Turizm talebi bir mekan talebidir. Bu mekanın talep edilebilmesi veya edilmemesi önceden mekan hakkında bilgi sahibi olmayı gerektirir. Bozcaada’nın sahip olduğu Turistik değerler konusunda bilgilendirme gerekmektedir. Turizm türlerinin nitelikleri ve nicelikleri, konaklama, ve yeme-içme olanakları, ulaşım, rezervasyon ve turizm şirketleri ile ilgili tüm bilgiler potansiyel kullanıcı konumunda olanlara verilmelidir. Bu bilgilendirme Bozcaada’da yaşanacak olan turistik sürecin olumlu geçmesinde önemli bir adımdır.


SONUÇ


Bozcaada ülke turizm modelleri içerisinde yer almamaktadır. Ülkesel turizm kararları ve potansiyellerinin değerlendirilmesi yönünden Bozcaada’nın ülke ile bütünleştirilmesi, ülke turizm tanıtımının bütünleşmiş bir model içinde ele alınıp, bu bölgenin varlığını duyurmakla olasıdır. Bölge genel olarak bilinmekte, ancak bu biliş süreci belirli noktalarda ve kendiliğinden oluşmaktadır. Özel kuruluşların ve kişilerin dağınık ve bireysel çalışmaları Bozcaada’daki turizm olayını biçimlendirmektedir.

Bozcaada’nın turistik taşıma kapasitesini önceden belirlemek olanaksızdır. Bu kavram yaşanarak ortaya çıkacaktır. Bozcaada Halkının ve konuklarının etkileşimleri sonucundaki tatmin düzeyleri taşıma kapasitesini belirleyen önemli bir ölçüttür. Dolayısıyla, turistik süreç devamlı denetim altında tutulmalı, geri dönülmesi olanaksız noktalara ulaşmadan önce, olası durumlar karşısında izlenmesi gereken yollar önceden belirlenmelidir.


Klasik turizm anlayışında "Uzaklık" kavramı bir dezavantaj olarak algılanmaktadır. Ancak, gidilen nokta veya noktalardaki harcanan sürede alınabilecek rekreasyonel yararı en üst düzeye çıkarmak Sürdürülebilir Turizm temel felsefesi olduğundan ve Bozcaada’da bu doğrultuda turistik potansiyel ortaya çıkarıldığında, "Uzaklık" kavramı bir dezavantaj olmaktan çıkacaktır. “Turistlerin yolculuk uzaklıkları büyüdükçe, mekanın özellikleri ve diğer turistik arz ile ilgili istekleri daha iddialı duruma gelmektedir."

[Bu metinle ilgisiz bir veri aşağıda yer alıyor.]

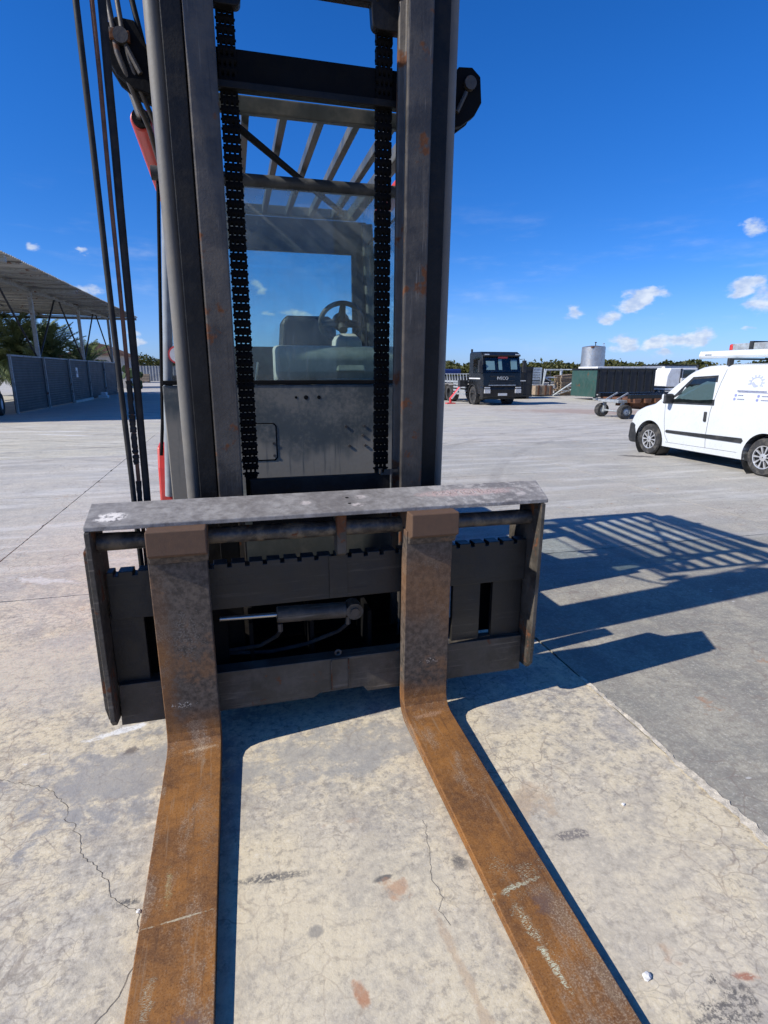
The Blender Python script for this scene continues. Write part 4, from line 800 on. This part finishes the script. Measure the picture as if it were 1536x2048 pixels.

Sonuç olarak, Bozcada ulusal ve uluslararası turizm açısından çok önemli bir noktada olmamasına karşın, taşıdığı potansiyel açısından önemle ve ivedilikle değerlendirilmesi gerekmektedir. Doğal, tarihsel ve kültürel çeşitlilik açısından çok zengin bir bölge olan Bozcaada’da bilim, eğitim, estetik, peyzaj, kültürel, işlevsel ve rekreasyonel bakımdan önem taşıyan değerlerin ortaya çıkartılması gerekmektedir. Turistik potansiyel tam olarak ortaya konabildiği ve işletilebildiği oranda turizm itici sektör konumuna gelecektir.


Bozcaada’nın ülkesel ölçekte, bütüncül bir turizm planlaması içerisinde oluşturulacak kademelenmede yerini alması zorunludur. Turizmin sürdürülebilir kalkınma kavramını destekleyen en önemli unsurlardan biri durumuna getirilmesi ancak, "Sürdürülebilir Turizm" ilkeleri doğrultusunda, bölgedeki, doğal ve kültürel değerlerin ortaya çıkartılmasına ve değerlendirilmesine bağlıdır.

[1] KARAMAN, Aykut,

“Sürdürülebilir Turizm Planlaması İçin Ekolojik Bir Çerçeve”, Sürdürülebilir Turizm; Turizm Planlamasına Ekolojik Yaklaşım, 19.Dünya Şehircilik Günü Kollokyumu, Mimar Sinan Üniversitesi, İstanbul, 1996, s.102.

[2]ÇUBUK,Mehmet,

“Sürdürülebilir Turizm; Turizm Planlamasına Ekolojik Yaklaşım”, 19.Dünya Şehircilik Günü Kollokyumu, Mimar Sinan Üniversitesi, İstanbul, 1996, s.20.

[3]DİNÇER,İlksen,

“Sürdürülebilir Turizmin Hayata Geçirilmesi İçin Aktive Olması Gereken Dinamikler ve İşlevleri-Model Çalışması, Sürdürülebilir Turizm; Turizm Planlamasına Ekolojik Yaklaşım, 19.Dünya Şehircilik Günü Kollokyumu, Mimar Sinan Üniversitesi, İstanbul, 1996, s.342.